Your task is to output the data exactly as it stands.

┌─ RAW DATA

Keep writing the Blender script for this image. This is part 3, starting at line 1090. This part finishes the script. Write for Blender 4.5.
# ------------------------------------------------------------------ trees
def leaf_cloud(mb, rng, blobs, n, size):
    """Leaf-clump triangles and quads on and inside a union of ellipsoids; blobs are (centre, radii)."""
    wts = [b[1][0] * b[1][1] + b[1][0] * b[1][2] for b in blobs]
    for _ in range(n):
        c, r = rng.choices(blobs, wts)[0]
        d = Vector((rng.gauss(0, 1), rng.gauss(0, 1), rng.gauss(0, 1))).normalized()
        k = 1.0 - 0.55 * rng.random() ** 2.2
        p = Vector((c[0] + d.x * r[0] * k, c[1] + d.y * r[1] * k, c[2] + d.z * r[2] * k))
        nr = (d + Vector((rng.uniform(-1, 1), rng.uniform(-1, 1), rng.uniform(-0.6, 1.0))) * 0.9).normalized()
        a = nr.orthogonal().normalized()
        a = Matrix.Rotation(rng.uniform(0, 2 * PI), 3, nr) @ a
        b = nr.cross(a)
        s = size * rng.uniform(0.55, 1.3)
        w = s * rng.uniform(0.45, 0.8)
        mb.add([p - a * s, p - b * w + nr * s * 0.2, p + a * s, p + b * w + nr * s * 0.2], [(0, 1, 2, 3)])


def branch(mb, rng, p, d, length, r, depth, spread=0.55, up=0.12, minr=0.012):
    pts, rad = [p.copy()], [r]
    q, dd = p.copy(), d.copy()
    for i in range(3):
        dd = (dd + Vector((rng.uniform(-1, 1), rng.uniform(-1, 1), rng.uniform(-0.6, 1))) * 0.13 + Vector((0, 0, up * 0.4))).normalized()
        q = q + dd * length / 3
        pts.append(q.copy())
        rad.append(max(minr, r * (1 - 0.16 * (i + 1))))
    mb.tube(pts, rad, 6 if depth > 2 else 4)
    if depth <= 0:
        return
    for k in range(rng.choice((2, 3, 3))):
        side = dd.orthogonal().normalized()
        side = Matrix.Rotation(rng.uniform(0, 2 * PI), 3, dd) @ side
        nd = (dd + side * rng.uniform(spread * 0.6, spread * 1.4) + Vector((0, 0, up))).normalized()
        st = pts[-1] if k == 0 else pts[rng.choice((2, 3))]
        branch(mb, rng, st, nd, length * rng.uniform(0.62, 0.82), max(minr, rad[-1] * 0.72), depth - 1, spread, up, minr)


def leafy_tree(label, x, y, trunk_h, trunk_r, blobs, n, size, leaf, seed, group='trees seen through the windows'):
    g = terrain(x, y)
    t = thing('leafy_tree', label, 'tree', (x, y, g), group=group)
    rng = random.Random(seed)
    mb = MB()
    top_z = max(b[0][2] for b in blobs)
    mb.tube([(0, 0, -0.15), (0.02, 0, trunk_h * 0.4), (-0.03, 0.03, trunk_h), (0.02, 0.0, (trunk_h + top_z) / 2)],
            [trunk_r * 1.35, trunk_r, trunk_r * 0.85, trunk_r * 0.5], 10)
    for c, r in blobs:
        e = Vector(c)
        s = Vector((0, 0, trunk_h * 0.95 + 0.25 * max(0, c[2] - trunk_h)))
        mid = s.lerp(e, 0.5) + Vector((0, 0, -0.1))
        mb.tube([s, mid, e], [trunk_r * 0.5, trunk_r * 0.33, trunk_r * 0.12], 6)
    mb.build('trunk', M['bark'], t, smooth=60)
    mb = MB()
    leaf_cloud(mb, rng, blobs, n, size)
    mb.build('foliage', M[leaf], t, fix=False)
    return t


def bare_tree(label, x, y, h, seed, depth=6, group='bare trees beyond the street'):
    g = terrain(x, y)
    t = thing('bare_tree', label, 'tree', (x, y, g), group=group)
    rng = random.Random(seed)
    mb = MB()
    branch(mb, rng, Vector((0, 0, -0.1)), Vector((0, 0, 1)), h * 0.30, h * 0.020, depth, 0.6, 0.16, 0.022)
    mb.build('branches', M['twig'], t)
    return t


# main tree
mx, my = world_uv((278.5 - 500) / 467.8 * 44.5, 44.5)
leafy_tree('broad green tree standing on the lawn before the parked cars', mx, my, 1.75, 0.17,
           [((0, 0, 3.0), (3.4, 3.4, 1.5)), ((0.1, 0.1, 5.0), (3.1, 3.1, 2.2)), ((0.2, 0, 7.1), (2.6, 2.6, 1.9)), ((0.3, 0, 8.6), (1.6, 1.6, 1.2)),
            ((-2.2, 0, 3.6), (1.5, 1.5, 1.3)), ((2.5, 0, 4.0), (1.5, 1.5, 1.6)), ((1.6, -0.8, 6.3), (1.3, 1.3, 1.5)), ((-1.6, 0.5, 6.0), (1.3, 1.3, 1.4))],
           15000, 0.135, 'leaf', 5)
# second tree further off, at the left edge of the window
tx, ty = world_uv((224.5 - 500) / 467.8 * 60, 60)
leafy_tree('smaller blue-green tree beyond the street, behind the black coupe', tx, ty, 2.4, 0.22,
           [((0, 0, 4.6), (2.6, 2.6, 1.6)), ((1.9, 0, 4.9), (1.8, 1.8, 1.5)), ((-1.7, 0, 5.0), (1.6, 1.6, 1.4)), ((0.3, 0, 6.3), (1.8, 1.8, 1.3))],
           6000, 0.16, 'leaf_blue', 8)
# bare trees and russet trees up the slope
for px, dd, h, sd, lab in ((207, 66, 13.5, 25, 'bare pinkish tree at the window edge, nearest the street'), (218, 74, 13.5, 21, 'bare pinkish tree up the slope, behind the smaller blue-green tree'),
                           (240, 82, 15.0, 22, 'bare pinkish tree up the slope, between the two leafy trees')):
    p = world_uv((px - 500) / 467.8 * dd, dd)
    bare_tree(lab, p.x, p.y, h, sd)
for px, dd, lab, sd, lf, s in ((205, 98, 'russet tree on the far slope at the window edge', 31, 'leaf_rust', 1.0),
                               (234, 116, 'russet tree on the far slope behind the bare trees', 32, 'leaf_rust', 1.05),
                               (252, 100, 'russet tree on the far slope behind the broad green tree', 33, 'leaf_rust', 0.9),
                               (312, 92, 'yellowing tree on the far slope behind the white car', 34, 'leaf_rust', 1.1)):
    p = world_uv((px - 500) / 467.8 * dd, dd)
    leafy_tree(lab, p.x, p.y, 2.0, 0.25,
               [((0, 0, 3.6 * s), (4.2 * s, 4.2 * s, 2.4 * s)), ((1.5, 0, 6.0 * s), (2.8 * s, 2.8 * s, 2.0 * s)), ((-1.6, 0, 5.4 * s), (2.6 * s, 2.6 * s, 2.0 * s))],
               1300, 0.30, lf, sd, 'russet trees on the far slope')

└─

- OUTPUT OF THE TASK
Keep writing the Blender script for this image. This is part 3, starting at line 1090. This part finishes the script. Write for Blender 4.5.
# ------------------------------------------------------------------ trees
def leaf_cloud(mb, rng, blobs, n, size):
    """Leaf-clump triangles and quads on and inside a union of ellipsoids; blobs are (centre, radii)."""
    wts = [b[1][0] * b[1][1] + b[1][0] * b[1][2] for b in blobs]
    for _ in range(n):
        c, r = rng.choices(blobs, wts)[0]
        d = Vector((rng.gauss(0, 1), rng.gauss(0, 1), rng.gauss(0, 1))).normalized()
        k = 1.0 - 0.55 * rng.random() ** 2.2
        p = Vector((c[0] + d.x * r[0] * k, c[1] + d.y * r[1] * k, c[2] + d.z * r[2] * k))
        nr = (d + Vector((rng.uniform(-1, 1), rng.uniform(-1, 1), rng.uniform(-0.6, 1.0))) * 0.9).normalized()
        a = nr.orthogonal().normalized()
        a = Matrix.Rotation(rng.uniform(0, 2 * PI), 3, nr) @ a
        b = nr.cross(a)
        s = size * rng.uniform(0.55, 1.3)
        w = s * rng.uniform(0.45, 0.8)
        mb.add([p - a * s, p - b * w + nr * s * 0.2, p + a * s, p + b * w + nr * s * 0.2], [(0, 1, 2, 3)])


def branch(mb, rng, p, d, length, r, depth, spread=0.55, up=0.12, minr=0.012):
    pts, rad = [p.copy()], [r]
    q, dd = p.copy(), d.copy()
    for i in range(3):
        dd = (dd + Vector((rng.uniform(-1, 1), rng.uniform(-1, 1), rng.uniform(-0.6, 1))) * 0.13 + Vector((0, 0, up * 0.4))).normalized()
        q = q + dd * length / 3
        pts.append(q.copy())
        rad.append(max(minr, r * (1 - 0.16 * (i + 1))))
    mb.tube(pts, rad, 6 if depth > 2 else 4)
    if depth <= 0:
        return
    for k in range(rng.choice((2, 3, 3))):
        side = dd.orthogonal().normalized()
        side = Matrix.Rotation(rng.uniform(0, 2 * PI), 3, dd) @ side
        nd = (dd + side * rng.uniform(spread * 0.6, spread * 1.4) + Vector((0, 0, up))).normalized()
        st = pts[-1] if k == 0 else pts[rng.choice((2, 3))]
        branch(mb, rng, st, nd, length * rng.uniform(0.62, 0.82), max(minr, rad[-1] * 0.72), depth - 1, spread, up, minr)


def leafy_tree(label, x, y, trunk_h, trunk_r, blobs, n, size, leaf, seed, group='trees seen through the windows'):
    g = terrain(x, y)
    t = thing('leafy_tree', label, 'tree', (x, y, g), group=group)
    rng = random.Random(seed)
    mb = MB()
    top_z = max(b[0][2] for b in blobs)
    mb.tube([(0, 0, -0.15), (0.02, 0, trunk_h * 0.4), (-0.03, 0.03, trunk_h), (0.02, 0.0, (trunk_h + top_z) / 2)],
            [trunk_r * 1.35, trunk_r, trunk_r * 0.85, trunk_r * 0.5], 10)
    for c, r in blobs:
        e = Vector(c)
        s = Vector((0, 0, trunk_h * 0.95 + 0.25 * max(0, c[2] - trunk_h)))
        mid = s.lerp(e, 0.5) + Vector((0, 0, -0.1))
        mb.tube([s, mid, e], [trunk_r * 0.5, trunk_r * 0.33, trunk_r * 0.12], 6)
    mb.build('trunk', M['bark'], t, smooth=60)
    mb = MB()
    leaf_cloud(mb, rng, blobs, n, size)
    mb.build('foliage', M[leaf], t, fix=False)
    return t


def bare_tree(label, x, y, h, seed, depth=6, group='bare trees beyond the street'):
    g = terrain(x, y)
    t = thing('bare_tree', label, 'tree', (x, y, g), group=group)
    rng = random.Random(seed)
    mb = MB()
    branch(mb, rng, Vector((0, 0, -0.1)), Vector((0, 0, 1)), h * 0.30, h * 0.020, depth, 0.6, 0.16, 0.022)
    mb.build('branches', M['twig'], t)
    return t


# main tree
mx, my = world_uv((278.5 - 500) / 467.8 * 44.5, 44.5)
leafy_tree('broad green tree standing on the lawn before the parked cars', mx, my, 1.75, 0.17,
           [((0, 0, 3.0), (3.4, 3.4, 1.5)), ((0.1, 0.1, 5.0), (3.1, 3.1, 2.2)), ((0.2, 0, 7.1), (2.6, 2.6, 1.9)), ((0.3, 0, 8.6), (1.6, 1.6, 1.2)),
            ((-2.2, 0, 3.6), (1.5, 1.5, 1.3)), ((2.5, 0, 4.0), (1.5, 1.5, 1.6)), ((1.6, -0.8, 6.3), (1.3, 1.3, 1.5)), ((-1.6, 0.5, 6.0), (1.3, 1.3, 1.4))],
           15000, 0.135, 'leaf', 5)
# second tree further off, at the left edge of the window
tx, ty = world_uv((224.5 - 500) / 467.8 * 60, 60)
leafy_tree('smaller blue-green tree beyond the street, behind the black coupe', tx, ty, 2.4, 0.22,
           [((0, 0, 4.6), (2.6, 2.6, 1.6)), ((1.9, 0, 4.9), (1.8, 1.8, 1.5)), ((-1.7, 0, 5.0), (1.6, 1.6, 1.4)), ((0.3, 0, 6.3), (1.8, 1.8, 1.3))],
           6000, 0.16, 'leaf_blue', 8)
# bare trees and russet trees up the slope
for px, dd, h, sd, lab in ((207, 66, 13.5, 25, 'bare pinkish tree at the window edge, nearest the street'), (218, 74, 13.5, 21, 'bare pinkish tree up the slope, behind the smaller blue-green tree'),
                           (240, 82, 15.0, 22, 'bare pinkish tree up the slope, between the two leafy trees')):
    p = world_uv((px - 500) / 467.8 * dd, dd)
    bare_tree(lab, p.x, p.y, h, sd)
for px, dd, lab, sd, lf, s in ((205, 98, 'russet tree on the far slope at the window edge', 31, 'leaf_rust', 1.0),
                               (234, 116, 'russet tree on the far slope behind the bare trees', 32, 'leaf_rust', 1.05),
                               (252, 100, 'russet tree on the far slope behind the broad green tree', 33, 'leaf_rust', 0.9),
                               (312, 92, 'yellowing tree on the far slope behind the white car', 34, 'leaf_rust', 1.1)):
    p = world_uv((px - 500) / 467.8 * dd, dd)
    leafy_tree(lab, p.x, p.y, 2.0, 0.25,
               [((0, 0, 3.6 * s), (4.2 * s, 4.2 * s, 2.4 * s)), ((1.5, 0, 6.0 * s), (2.8 * s, 2.8 * s, 2.0 * s)), ((-1.6, 0, 5.4 * s), (2.6 * s, 2.6 * s, 2.0 * s))],
               1300, 0.30, lf, sd, 'russet trees on the far slope')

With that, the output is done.